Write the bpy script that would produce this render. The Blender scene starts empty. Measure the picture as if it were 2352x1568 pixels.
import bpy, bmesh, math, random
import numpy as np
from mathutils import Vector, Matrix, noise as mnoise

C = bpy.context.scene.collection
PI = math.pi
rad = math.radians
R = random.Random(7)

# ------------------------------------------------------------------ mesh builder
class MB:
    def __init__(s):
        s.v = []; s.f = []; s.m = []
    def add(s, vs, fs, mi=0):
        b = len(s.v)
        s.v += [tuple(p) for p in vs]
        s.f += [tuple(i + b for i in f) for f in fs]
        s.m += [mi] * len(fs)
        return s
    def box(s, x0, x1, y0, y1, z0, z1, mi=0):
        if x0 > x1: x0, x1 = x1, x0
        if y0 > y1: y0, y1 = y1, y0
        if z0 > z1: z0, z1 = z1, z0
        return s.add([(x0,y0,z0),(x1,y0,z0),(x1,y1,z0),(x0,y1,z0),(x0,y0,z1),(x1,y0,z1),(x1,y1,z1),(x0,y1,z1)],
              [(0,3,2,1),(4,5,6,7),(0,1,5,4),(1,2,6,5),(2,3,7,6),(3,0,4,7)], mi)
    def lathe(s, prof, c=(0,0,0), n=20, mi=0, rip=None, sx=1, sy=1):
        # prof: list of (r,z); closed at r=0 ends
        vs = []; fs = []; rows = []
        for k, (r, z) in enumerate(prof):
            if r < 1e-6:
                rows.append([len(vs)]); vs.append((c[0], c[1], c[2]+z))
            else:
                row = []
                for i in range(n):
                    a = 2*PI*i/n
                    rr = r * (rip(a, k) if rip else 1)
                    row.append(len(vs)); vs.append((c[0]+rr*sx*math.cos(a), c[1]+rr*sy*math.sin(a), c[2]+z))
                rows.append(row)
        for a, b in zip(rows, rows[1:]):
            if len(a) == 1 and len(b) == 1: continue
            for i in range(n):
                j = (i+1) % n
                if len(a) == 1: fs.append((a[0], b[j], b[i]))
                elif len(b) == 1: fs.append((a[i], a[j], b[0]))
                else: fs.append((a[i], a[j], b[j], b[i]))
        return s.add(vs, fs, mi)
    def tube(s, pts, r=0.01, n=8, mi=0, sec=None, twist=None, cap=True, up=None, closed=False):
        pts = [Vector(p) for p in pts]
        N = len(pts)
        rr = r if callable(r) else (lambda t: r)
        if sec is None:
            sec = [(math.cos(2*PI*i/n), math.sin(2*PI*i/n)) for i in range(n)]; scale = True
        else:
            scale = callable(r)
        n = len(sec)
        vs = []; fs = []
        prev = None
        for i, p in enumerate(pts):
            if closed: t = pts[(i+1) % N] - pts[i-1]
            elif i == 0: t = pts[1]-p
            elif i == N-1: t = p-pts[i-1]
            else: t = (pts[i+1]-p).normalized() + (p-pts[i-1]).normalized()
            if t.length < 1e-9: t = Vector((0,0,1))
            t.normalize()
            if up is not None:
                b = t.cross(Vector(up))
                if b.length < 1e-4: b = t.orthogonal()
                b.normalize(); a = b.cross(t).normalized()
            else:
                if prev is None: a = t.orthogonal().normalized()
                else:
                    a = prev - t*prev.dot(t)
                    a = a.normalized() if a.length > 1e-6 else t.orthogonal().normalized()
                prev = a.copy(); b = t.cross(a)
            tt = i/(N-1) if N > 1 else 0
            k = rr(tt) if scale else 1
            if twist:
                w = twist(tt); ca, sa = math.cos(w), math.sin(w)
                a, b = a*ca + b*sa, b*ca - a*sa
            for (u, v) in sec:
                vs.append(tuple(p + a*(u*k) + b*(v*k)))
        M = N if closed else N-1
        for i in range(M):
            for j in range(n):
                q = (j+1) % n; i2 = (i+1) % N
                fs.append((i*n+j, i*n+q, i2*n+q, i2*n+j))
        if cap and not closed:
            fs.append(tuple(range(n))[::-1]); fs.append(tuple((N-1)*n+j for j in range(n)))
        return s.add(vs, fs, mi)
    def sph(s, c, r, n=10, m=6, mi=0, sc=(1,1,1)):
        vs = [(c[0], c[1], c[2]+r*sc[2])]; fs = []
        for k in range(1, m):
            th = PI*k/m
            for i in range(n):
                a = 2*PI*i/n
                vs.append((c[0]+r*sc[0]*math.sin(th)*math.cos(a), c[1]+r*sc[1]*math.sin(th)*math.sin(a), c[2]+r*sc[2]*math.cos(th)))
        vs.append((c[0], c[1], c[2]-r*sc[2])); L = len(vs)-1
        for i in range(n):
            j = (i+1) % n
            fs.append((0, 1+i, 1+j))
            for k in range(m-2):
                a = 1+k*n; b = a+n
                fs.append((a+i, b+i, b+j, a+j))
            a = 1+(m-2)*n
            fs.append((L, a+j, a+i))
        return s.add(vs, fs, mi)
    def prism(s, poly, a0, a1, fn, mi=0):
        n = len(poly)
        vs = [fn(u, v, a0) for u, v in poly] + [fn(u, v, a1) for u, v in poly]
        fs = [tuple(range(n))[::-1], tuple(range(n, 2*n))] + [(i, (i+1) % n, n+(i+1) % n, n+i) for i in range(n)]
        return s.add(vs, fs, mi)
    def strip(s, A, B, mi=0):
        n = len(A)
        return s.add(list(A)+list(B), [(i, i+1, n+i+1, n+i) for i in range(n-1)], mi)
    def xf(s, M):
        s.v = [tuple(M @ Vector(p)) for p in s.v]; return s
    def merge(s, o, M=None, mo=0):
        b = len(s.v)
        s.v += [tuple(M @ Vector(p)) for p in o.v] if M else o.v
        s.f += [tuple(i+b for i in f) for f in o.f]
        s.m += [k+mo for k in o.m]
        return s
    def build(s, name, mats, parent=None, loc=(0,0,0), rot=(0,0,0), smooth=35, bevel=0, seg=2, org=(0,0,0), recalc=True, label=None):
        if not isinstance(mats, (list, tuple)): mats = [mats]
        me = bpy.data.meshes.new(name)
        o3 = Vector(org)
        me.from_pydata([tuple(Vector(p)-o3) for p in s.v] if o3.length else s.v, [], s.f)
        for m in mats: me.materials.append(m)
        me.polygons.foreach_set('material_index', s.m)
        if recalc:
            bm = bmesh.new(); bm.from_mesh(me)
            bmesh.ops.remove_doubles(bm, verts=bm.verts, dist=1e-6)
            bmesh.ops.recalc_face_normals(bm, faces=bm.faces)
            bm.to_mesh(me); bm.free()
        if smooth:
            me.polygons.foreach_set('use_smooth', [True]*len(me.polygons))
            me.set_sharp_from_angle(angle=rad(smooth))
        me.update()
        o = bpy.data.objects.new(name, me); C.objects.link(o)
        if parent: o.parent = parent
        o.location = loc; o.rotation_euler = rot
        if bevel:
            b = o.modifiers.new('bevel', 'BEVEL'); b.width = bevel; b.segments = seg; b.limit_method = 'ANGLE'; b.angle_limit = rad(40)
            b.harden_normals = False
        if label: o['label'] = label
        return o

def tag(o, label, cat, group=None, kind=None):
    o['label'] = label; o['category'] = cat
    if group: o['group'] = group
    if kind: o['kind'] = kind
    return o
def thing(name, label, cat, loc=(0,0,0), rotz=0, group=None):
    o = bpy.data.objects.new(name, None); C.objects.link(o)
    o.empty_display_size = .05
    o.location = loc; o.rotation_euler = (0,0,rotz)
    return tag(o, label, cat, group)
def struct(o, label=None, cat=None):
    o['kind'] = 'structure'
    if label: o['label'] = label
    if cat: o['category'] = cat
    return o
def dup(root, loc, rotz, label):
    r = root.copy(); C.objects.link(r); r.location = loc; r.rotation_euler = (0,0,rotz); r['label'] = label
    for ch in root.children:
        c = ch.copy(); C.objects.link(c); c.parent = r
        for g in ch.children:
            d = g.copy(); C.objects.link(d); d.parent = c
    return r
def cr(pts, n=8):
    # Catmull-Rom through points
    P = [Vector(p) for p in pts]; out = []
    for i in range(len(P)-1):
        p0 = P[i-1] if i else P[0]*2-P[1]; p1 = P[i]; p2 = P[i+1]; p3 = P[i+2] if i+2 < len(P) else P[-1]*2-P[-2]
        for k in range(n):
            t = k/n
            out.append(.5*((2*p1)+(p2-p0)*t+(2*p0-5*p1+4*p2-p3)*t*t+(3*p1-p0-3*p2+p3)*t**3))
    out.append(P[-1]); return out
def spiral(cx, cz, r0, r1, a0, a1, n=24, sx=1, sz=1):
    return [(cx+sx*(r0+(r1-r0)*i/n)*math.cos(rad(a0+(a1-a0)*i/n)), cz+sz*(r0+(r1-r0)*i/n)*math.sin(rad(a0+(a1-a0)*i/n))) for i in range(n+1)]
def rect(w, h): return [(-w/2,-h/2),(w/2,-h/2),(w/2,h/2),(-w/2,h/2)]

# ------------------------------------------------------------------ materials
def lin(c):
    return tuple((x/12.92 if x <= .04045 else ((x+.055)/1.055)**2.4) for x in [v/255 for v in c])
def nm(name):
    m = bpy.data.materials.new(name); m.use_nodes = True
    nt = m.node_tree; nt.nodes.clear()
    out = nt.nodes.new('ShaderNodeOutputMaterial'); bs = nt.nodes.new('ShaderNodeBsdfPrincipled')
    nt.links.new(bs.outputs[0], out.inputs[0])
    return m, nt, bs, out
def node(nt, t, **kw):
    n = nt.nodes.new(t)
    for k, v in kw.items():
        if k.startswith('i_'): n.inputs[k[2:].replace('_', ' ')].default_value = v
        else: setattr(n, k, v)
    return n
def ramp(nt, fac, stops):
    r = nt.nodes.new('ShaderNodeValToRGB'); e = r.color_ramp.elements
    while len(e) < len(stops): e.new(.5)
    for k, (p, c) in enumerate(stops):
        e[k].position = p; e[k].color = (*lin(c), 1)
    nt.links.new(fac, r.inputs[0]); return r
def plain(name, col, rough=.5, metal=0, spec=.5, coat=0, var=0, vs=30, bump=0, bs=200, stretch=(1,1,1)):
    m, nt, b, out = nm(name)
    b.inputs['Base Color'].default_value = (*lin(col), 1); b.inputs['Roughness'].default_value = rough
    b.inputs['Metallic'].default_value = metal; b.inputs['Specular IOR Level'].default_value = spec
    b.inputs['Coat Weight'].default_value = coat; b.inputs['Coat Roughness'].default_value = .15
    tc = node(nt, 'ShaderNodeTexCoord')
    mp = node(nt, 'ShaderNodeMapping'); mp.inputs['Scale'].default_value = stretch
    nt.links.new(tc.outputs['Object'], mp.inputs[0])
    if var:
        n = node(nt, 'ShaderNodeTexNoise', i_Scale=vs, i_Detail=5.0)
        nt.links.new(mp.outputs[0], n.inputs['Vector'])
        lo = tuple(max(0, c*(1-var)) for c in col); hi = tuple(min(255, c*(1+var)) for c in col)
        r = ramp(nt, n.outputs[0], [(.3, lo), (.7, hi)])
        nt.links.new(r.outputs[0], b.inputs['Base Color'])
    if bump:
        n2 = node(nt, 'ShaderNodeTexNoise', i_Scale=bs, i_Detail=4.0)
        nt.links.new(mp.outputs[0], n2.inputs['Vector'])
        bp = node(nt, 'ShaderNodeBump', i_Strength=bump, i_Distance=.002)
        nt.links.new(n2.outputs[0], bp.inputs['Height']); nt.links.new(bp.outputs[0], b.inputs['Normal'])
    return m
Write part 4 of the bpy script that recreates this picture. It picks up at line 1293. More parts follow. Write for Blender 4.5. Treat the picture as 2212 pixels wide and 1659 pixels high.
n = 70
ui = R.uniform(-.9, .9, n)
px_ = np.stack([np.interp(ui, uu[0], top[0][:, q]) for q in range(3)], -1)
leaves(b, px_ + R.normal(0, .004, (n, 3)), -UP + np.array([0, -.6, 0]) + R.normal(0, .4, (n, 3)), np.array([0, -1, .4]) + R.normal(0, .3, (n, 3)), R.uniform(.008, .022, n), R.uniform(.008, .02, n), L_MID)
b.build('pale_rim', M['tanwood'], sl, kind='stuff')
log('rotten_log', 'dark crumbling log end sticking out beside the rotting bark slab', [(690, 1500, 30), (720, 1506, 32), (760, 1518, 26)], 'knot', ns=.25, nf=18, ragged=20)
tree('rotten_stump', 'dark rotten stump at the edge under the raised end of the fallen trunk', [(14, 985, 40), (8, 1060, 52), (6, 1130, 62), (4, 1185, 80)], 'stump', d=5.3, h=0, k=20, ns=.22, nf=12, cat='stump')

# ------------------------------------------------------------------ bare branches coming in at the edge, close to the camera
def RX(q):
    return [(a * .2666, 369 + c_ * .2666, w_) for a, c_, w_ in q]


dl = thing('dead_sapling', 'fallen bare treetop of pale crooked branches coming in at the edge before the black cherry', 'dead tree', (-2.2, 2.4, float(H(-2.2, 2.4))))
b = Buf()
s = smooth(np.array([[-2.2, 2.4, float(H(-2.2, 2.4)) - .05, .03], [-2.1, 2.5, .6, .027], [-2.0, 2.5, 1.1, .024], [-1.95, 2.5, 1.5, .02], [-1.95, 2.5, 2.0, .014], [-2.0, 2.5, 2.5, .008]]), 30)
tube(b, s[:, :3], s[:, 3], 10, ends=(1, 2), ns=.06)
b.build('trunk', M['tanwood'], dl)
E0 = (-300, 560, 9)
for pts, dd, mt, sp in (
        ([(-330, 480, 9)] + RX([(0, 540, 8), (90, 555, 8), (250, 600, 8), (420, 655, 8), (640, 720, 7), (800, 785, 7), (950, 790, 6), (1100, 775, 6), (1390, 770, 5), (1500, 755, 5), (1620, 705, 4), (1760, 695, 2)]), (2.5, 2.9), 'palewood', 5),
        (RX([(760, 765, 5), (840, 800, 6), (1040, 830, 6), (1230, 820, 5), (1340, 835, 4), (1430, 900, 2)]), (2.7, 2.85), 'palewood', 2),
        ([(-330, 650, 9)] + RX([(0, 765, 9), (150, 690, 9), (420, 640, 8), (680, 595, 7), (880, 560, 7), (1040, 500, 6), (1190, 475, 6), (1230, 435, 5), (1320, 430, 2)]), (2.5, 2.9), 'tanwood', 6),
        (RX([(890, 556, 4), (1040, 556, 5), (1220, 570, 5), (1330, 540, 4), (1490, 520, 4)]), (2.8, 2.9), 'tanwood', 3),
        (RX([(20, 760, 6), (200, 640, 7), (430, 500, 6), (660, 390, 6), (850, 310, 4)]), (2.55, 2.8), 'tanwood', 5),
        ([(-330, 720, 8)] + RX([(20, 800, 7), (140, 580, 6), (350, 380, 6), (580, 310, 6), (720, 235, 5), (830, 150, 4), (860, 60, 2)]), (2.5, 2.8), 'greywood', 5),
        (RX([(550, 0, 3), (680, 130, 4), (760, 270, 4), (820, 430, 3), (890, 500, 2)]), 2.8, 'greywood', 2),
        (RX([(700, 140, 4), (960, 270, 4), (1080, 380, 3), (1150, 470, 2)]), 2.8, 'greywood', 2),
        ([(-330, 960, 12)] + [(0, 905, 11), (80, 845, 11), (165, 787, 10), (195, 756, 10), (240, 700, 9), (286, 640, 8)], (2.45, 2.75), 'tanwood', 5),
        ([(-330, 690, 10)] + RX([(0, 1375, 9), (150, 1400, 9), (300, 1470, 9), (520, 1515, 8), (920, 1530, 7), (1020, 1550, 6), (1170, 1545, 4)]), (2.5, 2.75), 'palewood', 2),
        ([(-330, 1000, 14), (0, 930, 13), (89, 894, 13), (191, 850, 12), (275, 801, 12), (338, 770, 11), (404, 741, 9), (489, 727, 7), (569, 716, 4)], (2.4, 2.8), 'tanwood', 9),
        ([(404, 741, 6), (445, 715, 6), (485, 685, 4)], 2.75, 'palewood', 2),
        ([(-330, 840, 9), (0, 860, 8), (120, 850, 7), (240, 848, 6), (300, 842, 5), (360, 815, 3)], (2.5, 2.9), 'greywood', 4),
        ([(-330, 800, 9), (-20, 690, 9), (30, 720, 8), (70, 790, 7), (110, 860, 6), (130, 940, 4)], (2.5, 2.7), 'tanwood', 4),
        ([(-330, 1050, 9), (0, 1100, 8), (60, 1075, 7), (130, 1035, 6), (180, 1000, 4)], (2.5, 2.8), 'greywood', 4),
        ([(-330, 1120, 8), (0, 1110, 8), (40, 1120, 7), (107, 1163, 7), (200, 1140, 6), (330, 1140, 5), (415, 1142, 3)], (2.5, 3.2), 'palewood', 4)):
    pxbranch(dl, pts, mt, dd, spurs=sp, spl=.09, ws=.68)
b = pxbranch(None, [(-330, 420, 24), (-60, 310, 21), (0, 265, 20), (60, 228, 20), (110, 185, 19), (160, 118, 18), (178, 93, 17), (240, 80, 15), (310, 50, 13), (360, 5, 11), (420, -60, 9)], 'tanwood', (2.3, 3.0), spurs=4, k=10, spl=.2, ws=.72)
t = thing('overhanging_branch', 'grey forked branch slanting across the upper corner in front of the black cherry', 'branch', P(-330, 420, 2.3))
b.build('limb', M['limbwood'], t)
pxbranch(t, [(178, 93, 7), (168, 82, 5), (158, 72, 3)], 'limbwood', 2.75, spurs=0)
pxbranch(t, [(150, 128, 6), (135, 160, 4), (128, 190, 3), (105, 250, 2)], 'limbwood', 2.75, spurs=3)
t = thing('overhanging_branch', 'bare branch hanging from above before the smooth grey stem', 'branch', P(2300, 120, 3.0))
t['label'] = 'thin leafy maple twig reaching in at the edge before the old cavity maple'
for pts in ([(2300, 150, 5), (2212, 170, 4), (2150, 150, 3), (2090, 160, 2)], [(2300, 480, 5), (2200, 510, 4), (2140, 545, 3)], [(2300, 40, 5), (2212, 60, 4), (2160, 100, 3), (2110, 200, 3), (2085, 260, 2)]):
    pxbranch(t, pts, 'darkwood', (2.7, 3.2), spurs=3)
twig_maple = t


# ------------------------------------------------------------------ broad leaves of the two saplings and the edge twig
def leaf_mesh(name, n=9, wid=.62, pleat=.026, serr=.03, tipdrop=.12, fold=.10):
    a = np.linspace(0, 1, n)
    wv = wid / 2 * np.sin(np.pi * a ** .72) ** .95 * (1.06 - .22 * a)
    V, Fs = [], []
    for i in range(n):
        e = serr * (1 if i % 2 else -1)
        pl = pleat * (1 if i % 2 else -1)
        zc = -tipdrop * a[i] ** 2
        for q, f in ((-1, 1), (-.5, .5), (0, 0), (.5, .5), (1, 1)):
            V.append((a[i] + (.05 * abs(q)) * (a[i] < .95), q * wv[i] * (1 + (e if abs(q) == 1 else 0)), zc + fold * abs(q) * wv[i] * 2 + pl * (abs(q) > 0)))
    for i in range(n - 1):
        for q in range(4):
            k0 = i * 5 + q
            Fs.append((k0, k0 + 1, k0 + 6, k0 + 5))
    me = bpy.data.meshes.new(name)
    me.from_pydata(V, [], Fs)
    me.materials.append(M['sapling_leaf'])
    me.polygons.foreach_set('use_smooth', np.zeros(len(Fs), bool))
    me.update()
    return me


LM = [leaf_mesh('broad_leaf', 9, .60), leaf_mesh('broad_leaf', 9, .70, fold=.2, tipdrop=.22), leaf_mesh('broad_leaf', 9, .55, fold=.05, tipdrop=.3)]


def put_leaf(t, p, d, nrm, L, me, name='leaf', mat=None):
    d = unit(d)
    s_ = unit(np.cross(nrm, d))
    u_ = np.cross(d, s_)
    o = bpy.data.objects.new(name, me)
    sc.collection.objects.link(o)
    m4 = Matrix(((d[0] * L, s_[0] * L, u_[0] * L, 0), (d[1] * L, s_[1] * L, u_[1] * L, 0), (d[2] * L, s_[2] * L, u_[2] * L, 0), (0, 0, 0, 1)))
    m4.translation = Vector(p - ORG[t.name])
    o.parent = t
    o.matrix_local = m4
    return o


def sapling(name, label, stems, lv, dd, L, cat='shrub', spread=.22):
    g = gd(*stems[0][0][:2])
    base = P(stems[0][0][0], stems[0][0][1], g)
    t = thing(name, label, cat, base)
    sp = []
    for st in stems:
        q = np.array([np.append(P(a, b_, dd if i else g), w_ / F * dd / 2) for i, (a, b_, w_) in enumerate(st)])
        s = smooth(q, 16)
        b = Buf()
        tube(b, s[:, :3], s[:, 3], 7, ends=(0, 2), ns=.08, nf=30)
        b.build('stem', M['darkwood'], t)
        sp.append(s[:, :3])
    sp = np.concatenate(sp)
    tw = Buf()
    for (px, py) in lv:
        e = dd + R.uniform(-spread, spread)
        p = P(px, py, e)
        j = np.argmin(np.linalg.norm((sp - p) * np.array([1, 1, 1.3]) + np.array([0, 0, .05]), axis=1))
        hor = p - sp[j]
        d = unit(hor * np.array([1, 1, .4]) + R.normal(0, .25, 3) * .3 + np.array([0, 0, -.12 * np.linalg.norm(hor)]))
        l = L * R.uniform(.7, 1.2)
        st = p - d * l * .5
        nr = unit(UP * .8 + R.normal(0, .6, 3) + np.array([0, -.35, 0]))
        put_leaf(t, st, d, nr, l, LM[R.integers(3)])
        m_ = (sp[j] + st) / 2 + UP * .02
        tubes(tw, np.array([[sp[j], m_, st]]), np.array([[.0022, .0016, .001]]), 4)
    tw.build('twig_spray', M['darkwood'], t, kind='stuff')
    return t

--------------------

Repeat, word for word, the lines from the opening of the material through the line containing "R = random.Random(7)".

Write the bpy script that would produce this render. The Blender scene starts empty. Measure the picture as if it were 2352x1568 pixels.
import bpy, bmesh, math, random
import numpy as np
from mathutils import Vector, Matrix, noise as mnoise

C = bpy.context.scene.collection
PI = math.pi
rad = math.radians
R = random.Random(7)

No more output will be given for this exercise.